Children are attending school but not learning effectively. Quick action and innovative teaching methods are crucial in today’s educational context. The ALfA Programme aims to revolutionize how children learn foundational skills.
A World Bank study found that 56.1% of children in India under the age of 10 struggled to read simple text. This is concerning, as strong Foundational Literacy and Numeracy (FLN) skills are crucial for keeping children in school and fostering social responsibility. Despite high enrollment rates, over 75% of Grade 3 learners lack foundational skills, making retention difficult.
The Foundational Learning Study (FLS) by NCERT in 2022, which assessed 86,000 Grade 3 students from 10,000 schools in 20 languages, revealed that Indian students did not meet global proficiency levels. This indicates a pressing need to improve FLN skills.
Can This Change?
Programs like the Integrated Child Development Schemes (ICDS), the Right to Education Act, Samagra Shiksha Abhiyan, and the recent NEP 2020 emphasize the importance of foundational skills. Additionally, innovative experiments by various stakeholders in education are showing promising results in improving FLN skills.
One such promising initiative is the ALfA (Accelerating Learning for All) Programme, the brainchild of Dr. Sunita Gandhi, an economist, educationist, and founder of DEVI (Dignity Education Vision International) Sansthan, a non-profit organization focused on educational innovation.
The ALfA Programme
After years of research, Dr. Gandhi believes that without foundational skills, education is incomplete. She has conducted numerous experiments on learning and advocated for educational reforms both in India and internationally.
The ALfA Programme is an innovative and effective pedagogy designed to transform education. It promotes a fast-track, holistic approach to FLN, where children work in pairs and teachers act as facilitators rather than traditional transmitters of knowledge.
Developed after eight years of active research, the ALfA Programme was launched in various Indian states in 2022-23. It has since been replicated in 33 national and international languages, paving the way for large-scale expansion.
The ALfA Programme delivers foundational literacy and numeracy ten times faster than traditional methods, achieving FLN goals in an average of 45 days. Using peer-to-peer learning, children interact and learn from each other rather than from a teacher.
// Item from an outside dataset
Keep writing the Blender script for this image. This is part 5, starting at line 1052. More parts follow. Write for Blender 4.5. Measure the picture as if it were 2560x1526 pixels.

The program employs innovative study materials, including two thin booklets that facilitate paired learning. Children create questions for each other, promoting understanding and mastery of concepts. The ALfA Programme also ensures that children develop the 4C skills: collaboration, communication, creativity, and critical thinking, which naturally lead to the 4C traits: citizenship, climate consciousness, character, and connectedness.
To reach every child, the learning booklets are available online, and the NGO conducts Massive Online Open Trainings (MOOT) for those working with children.
How Does the ALfA Programme Work?
The ALfA Programme is a child-friendly, process-led pedagogy where children work in pairs to decode and blend sounds to form words from the very beginning. Teachers motivate and support the process, ask questions, and observe, but do not directly teach.
In the classroom, ALfA fosters leadership and empowerment through daily role-switching pairs, benefiting even shy and specially-abled students. Once children gain foundational literacy, they can engage with subjects like current affairs, read newspapers, and develop their own thought processes.
Aligned with the National Initiative for Proficiency in Reading with Understanding Numeracy (NIPUN Bharat), the ALfA Programme aims to ensure all children achieve FLN by the end of Grade 3. This supports the three developmental goals of foundational learning: health and well-being, effective communication, and engaged learning.
DEVI Sansthan is set to sign MOUs to implement the ALfA Programme in schools across several Indian states, including Uttar Pradesh, Mizoram, West Bengal, Odisha, Ladakh, Himachal Pradesh, Haryana, Rajasthan, and Uttarakhand. Additionally, ALfA is being implemented globally in countries such as Malaysia, Singapore, Peru, the Philippines, USA, Kenya, and the Maldives, with positive learning outcomes.